8 But let us see what advantage it is that these words have sounded, “In the beginning was the Word, and the Word was with God, and the Word was God.” We also uttered words when we spoke. Was it such a word that was with God? Did not those words which we uttered sound and pass away? Did God's Word, then, sound and come to an end? If so, how were all things made by it, and without it was nothing made? How is that which it created ruled by it, if it sounded and passed away?
What sort of a word, then, is that which is both uttered and passes not away? Give ear, my beloved, it is a great matter. By everyday talk, words here become despicable to us, because through their sounding and passing away they are despised, and seem nothing but words. But there is a word in the man himself which remains within; for the sound proceeds from the mouth. There is a word which is spoken in a truly spiritual manner, that which you understand from the sound, not the sound itself.

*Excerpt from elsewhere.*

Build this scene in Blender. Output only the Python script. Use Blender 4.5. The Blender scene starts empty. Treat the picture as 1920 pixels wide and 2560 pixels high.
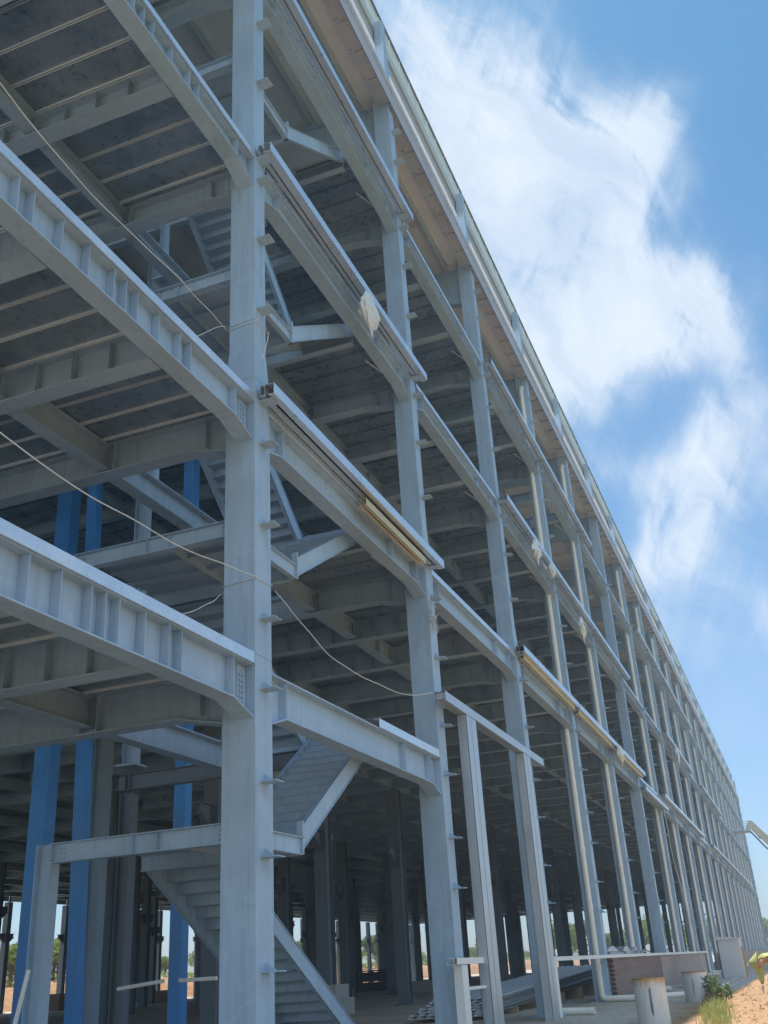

Mark, I speak a word when I say “God.” How short the word which I have spoken— four letters and two syllables! Is this all that God is, four letters and two syllables? Or is that which is signified as costly as the word is paltry? What took place in your heart when you heard, “God”? What took place in my heart when I said “God”? A certain great and perfect substance was in our thoughts, transcending every changeable creature of flesh or of soul. And if I say to you, “Is God changeable or unchangeable?” you will answer immediately, “Far be it from me either to believe or imagine that God is changeable: God is unchangeable.”
Your soul, though small, though perhaps still carnal, could not answer me otherwise than that God is unchangeable: but every creature is changeable; how then were you able to enter, by a glance of your spirit, into that which is above the creature, so as confidently to answer me, “God is unchangeable”? What, then, is that in your heart, when you think of a certain substance, living, eternal, all-powerful, infinite, everywhere present, everywhere whole, nowhere shut in? When you think of these qualities, this is the word concerning God in your heart.
But is this that sound which consists of four letters and two syllables? Therefore, whatever things are spoken and pass away are sounds, are letters, are syllables. His word which sounds passes away; but that which the sound signified, and was in the speaker as he thought of it, and in the hearer as he understood it, that remains while the sounds pass away.